Thursday, November 13, 2008

Where Is The Republican Party?

I don't necessarily agree with a lot of the ideas suggested towards the end of this conservative blog Power Line post, but the following paragraphs reflect almost to a tee my own thoughts and feelings about where the Republican Party stands right now.

This is the dreariest part of a modern political cycle: the weeks and months after a Republican defeat. It all seems depressingly familiar: Urban conservatives of a certain stripe say that we need to get rid of the social conservatives. Hard-line conservatives say that we got too liberal and we need to toughen up. Moderate Republicans say we got too "extreme" and need to move toward the center.

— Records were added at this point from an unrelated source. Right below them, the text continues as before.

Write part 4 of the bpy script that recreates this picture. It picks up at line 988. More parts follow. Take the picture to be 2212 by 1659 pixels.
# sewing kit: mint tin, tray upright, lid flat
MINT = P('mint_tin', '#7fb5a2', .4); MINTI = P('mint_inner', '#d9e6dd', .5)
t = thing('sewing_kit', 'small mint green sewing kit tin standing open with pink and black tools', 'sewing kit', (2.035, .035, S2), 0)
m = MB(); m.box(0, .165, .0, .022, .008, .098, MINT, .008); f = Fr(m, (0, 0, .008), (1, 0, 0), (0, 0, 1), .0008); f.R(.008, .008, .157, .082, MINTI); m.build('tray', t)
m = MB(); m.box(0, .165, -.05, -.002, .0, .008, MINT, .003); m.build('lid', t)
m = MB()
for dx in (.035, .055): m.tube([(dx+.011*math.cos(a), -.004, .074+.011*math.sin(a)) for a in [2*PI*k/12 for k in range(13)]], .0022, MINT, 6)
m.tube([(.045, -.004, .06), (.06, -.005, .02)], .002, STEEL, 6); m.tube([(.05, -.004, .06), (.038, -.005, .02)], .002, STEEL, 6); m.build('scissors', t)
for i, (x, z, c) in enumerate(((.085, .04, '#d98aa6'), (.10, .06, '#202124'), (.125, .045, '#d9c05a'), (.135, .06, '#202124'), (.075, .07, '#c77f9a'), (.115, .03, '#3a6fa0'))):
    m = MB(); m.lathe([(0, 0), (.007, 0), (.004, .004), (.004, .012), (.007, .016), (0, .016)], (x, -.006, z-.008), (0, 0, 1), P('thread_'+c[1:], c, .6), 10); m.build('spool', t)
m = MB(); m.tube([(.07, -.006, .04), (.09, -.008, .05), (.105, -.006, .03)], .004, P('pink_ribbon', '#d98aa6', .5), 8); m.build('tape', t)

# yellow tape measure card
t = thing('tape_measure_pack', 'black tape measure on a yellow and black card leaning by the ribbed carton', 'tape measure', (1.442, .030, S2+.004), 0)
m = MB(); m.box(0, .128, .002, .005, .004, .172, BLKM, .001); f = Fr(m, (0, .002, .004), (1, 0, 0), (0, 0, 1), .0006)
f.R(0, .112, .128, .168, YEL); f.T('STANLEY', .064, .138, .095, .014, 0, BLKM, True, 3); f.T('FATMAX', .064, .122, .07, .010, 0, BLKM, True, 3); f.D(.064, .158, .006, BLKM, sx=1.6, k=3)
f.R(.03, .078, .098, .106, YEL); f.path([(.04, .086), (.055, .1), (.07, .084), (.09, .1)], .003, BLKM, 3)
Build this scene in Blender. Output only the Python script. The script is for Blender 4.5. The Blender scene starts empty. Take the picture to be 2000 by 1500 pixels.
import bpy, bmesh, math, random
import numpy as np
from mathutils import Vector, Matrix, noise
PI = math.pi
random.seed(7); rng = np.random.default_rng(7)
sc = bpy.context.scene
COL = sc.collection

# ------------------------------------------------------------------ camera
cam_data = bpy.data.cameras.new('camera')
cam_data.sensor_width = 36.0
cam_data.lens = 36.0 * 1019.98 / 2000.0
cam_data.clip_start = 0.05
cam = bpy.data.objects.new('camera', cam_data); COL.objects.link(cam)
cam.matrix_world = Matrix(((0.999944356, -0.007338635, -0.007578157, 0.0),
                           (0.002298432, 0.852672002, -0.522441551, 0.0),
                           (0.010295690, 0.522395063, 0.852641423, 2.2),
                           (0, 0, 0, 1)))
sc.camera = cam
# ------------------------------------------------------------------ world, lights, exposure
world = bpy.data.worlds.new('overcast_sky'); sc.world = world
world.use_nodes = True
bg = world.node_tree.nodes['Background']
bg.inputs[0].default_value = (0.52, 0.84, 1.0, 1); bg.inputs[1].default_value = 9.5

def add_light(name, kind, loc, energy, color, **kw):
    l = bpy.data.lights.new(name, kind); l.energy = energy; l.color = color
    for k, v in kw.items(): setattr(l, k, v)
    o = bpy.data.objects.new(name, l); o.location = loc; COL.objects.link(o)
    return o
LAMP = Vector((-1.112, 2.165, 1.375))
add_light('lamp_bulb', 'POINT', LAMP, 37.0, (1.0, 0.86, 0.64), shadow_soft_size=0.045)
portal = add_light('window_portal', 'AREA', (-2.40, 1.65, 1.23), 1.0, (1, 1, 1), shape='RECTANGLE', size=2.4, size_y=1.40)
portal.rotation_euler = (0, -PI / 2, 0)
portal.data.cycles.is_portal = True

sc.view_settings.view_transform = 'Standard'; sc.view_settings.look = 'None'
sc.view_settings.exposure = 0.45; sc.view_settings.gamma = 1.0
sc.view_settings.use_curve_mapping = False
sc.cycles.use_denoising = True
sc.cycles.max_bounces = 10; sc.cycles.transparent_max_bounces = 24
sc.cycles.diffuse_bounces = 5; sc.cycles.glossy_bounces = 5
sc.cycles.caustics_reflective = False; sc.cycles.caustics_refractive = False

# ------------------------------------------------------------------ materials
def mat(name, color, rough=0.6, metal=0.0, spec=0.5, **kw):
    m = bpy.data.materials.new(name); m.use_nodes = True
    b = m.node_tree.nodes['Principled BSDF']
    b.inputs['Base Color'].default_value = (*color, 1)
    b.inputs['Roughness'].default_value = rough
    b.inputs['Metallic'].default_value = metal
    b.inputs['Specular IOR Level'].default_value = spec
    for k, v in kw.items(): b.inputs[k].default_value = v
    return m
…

Others point to demographic doom if we don't jettison old-fashioned elements of conservative thought and appeal to the MTV generation, Hispanics, etc. We've been here before, too often.

This year, the intra-conservative sniping seems more listless than usual. There doesn't appear to be much conviction in any corner. My own view is that our political dialectic has reached a dead end. The current constellation of issues, which has been fairly constant for around thirty years, has played itself out. That doesn't mean the issues aren't important; they are. But the political lines that we've drawn and the ways in which we've defined the issues have become sterile and no longer hold much promise of any actual resolution of the problems in question.

We'll be writing a lot about this in the coming months, I think. I think it's pretty obvious that conservatives need to find new ways to address issues, new ways to apply conservative solutions to problems, new ways to shape conservatism to make it more appealing to a broader slice of the population. I haven't figured out what those new ways are, of course. But take the example of Barack Obama. By merely raising the idea of a new kind of politics that would get past the current battle lines and come at issues from new directions, he became one of the most popular figures of our time, even though he had absolutely no clue how to do what he talked about. We should be able to do at least as well as that.

I realize I am one small voice in this dialogue, but I am glad to be able to participate in the discussion. The Republican Party really does need a makeover and maybe this time we can get it mostly right.